Tuesday, January 12, 2010

Two Ill-Mannered Motherfucking Punks

Last night, after the doctor, I went to Kroger to get my prescriptions filled, and decided to pick up a few things while I waited. When I went to check out, I had two young college-aged men walk right at my laden cart, refusing to move for me. I moved, but when I got around them, I said (quite loudly), ASSHOLES! Can you imagine me saying that? In public, no less?

Can you imagine? I certainly wasn't raised that way. I don't think much AT ALL of their generation.
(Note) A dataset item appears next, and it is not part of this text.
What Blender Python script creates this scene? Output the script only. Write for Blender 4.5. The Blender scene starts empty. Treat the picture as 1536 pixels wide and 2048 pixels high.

I think they are a bunch of spoiled selfish entitled little assholes, by and large (my brother Nick and Cousin Sheila and Jessie Moon and a few others excepted). And yes, I am getting old and cranky and grouchy. Granted. And also, Yankees are ruder over all than southerners. Southerners have better manners, and yes, I am on a rant and feeling bitter about the Civil War this morning. I'll get over it. Maybe after another cup of coffee. By the way, our Rebel soldiers drank shitty chickory coffee, because the damn Yankees high jacked all their good supplies, even their toilet paper. My whole theory of why the Yankees ACTUALLY WON the Civil War hinges on toilet paper (I once considered doing a PhD thesis on it), but that's another story for another day. Yankee Fuckers. Theiving sonsabitches. [Except for Joshua Chamberlain. His ass gets a pass because he was an English professor.]

4 comments:

That Hank said...

So it ever was. Empathy and manners have to be learned, and they take a while.

Sarcastic Bastard said...

DTG,
Yes. Your Mama taught you right.

I love you. Hope you are feeling better. I have been thinking about you.

That Hank said...

I am, and I hope you are. I've been thinking about you as well.

Erin said...

Was just talking about how different it is up north, and how people just aren't as warm as they are in the south. Not that they're not nice, it's just different. Like, holding open the door for the person behind you, and things like that.